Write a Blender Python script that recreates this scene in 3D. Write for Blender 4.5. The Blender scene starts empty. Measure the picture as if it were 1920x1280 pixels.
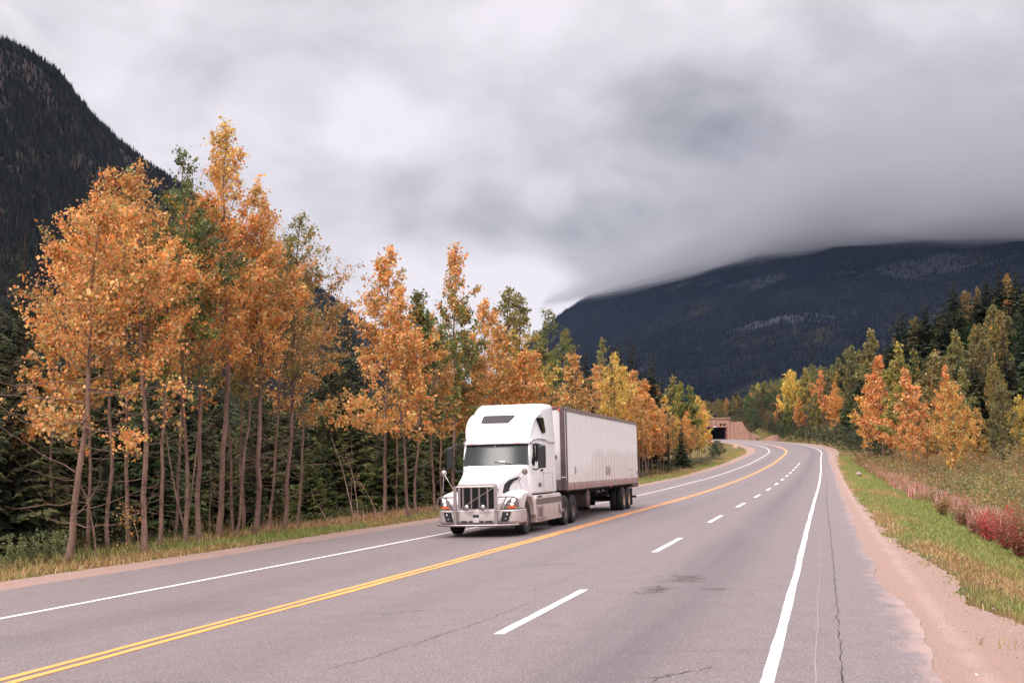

==

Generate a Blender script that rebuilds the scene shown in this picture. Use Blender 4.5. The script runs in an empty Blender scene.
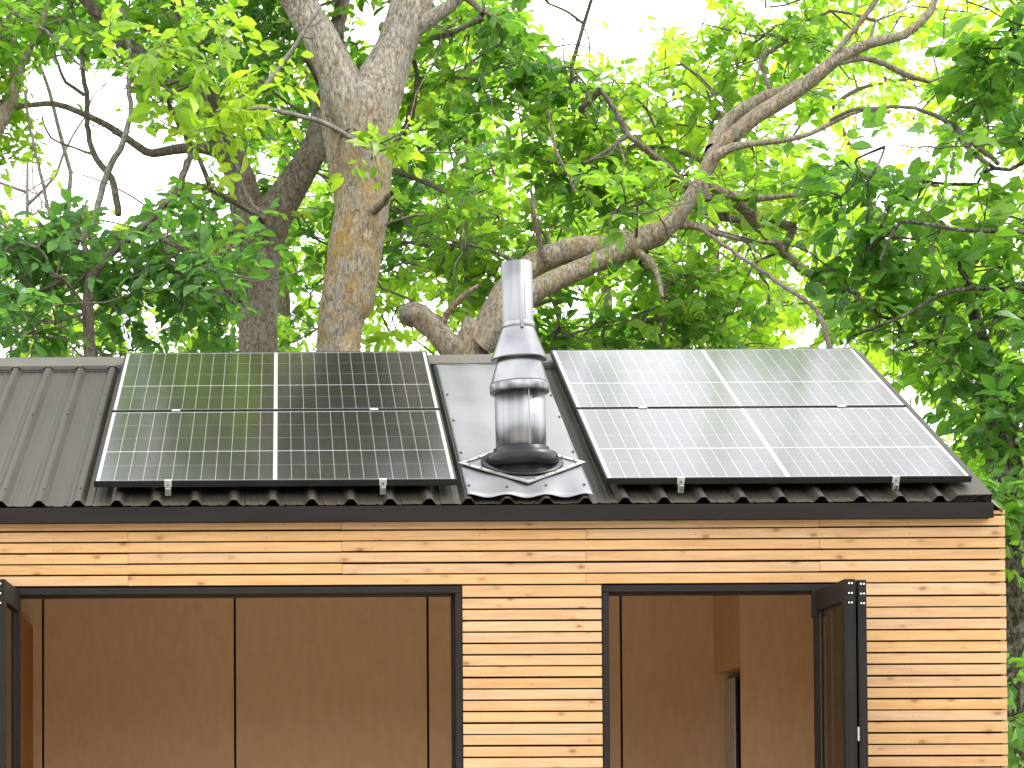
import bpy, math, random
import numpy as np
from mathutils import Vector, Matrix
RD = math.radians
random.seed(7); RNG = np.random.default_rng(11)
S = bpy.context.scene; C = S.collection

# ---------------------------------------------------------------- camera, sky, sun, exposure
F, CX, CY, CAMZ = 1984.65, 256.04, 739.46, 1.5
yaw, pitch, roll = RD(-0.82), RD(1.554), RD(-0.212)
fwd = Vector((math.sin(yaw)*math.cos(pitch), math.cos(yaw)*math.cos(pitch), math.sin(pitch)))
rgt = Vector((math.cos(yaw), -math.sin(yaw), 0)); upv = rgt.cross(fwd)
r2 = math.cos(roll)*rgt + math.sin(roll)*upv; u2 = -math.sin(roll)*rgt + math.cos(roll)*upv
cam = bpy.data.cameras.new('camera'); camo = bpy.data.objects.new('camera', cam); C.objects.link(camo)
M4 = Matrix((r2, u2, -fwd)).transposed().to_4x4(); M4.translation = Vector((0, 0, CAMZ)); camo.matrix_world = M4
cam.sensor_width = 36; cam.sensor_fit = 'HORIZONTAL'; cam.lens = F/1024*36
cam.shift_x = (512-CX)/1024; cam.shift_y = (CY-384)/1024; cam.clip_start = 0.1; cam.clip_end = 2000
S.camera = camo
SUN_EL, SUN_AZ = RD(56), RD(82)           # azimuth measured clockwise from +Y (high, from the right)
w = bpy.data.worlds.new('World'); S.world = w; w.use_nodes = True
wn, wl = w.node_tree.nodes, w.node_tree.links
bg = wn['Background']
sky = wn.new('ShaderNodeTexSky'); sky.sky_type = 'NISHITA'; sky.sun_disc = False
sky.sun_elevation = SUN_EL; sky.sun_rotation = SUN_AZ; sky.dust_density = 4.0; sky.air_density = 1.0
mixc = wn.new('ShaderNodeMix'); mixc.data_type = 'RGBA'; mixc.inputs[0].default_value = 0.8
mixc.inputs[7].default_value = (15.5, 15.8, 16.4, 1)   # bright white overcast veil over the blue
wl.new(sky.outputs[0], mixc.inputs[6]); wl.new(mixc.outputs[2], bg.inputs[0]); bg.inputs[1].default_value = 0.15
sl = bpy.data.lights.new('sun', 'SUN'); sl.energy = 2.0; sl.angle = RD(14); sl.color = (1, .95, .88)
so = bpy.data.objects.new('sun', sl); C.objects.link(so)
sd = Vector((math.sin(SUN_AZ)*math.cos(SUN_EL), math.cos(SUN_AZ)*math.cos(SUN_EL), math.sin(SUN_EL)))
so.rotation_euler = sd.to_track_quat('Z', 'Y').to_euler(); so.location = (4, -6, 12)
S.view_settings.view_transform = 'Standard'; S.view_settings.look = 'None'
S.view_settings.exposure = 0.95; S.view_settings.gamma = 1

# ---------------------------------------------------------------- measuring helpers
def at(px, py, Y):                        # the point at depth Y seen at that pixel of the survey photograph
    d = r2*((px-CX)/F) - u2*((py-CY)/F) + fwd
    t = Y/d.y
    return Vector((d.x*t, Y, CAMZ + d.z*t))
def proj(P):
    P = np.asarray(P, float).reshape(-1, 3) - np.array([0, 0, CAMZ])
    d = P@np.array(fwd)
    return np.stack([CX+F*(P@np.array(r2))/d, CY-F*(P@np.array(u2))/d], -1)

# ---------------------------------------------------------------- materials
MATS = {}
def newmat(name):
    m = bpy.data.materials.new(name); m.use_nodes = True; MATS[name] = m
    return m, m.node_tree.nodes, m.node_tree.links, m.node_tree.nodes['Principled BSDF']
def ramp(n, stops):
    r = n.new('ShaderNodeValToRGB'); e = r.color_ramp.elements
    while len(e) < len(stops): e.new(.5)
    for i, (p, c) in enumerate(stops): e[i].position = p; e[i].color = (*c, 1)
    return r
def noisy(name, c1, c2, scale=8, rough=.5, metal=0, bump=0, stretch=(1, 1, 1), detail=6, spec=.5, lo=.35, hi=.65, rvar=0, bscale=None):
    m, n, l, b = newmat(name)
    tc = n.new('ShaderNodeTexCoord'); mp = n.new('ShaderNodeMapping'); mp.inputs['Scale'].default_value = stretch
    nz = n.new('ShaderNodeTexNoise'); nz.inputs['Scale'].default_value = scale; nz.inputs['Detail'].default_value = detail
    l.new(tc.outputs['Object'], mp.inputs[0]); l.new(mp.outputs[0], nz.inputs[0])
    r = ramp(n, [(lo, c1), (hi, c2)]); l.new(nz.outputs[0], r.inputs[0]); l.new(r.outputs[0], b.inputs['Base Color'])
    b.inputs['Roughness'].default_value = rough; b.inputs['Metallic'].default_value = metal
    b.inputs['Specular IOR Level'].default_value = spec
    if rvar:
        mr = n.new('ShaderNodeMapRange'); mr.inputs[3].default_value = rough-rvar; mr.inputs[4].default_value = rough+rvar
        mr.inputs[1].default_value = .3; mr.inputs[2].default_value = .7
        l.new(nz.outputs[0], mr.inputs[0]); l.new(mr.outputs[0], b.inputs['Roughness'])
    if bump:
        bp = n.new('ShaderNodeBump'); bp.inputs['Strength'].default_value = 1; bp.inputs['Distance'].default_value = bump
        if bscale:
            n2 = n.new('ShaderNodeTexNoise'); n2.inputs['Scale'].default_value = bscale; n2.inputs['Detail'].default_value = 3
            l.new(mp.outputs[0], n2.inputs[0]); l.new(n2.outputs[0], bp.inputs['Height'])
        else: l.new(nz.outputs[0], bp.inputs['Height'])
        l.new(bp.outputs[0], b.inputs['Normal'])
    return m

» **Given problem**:
Pick out all lines containing the string "picture".

» **Exercise solution**:
Write a Blender Python script that recreates this scene in 3D. Write for Blender 4.5. The Blender scene starts empty. Measure the picture as if it were 1920x1280 pixels.
Generate a Blender script that rebuilds the scene shown in this picture. Use Blender 4.5. The script runs in an empty Blender scene.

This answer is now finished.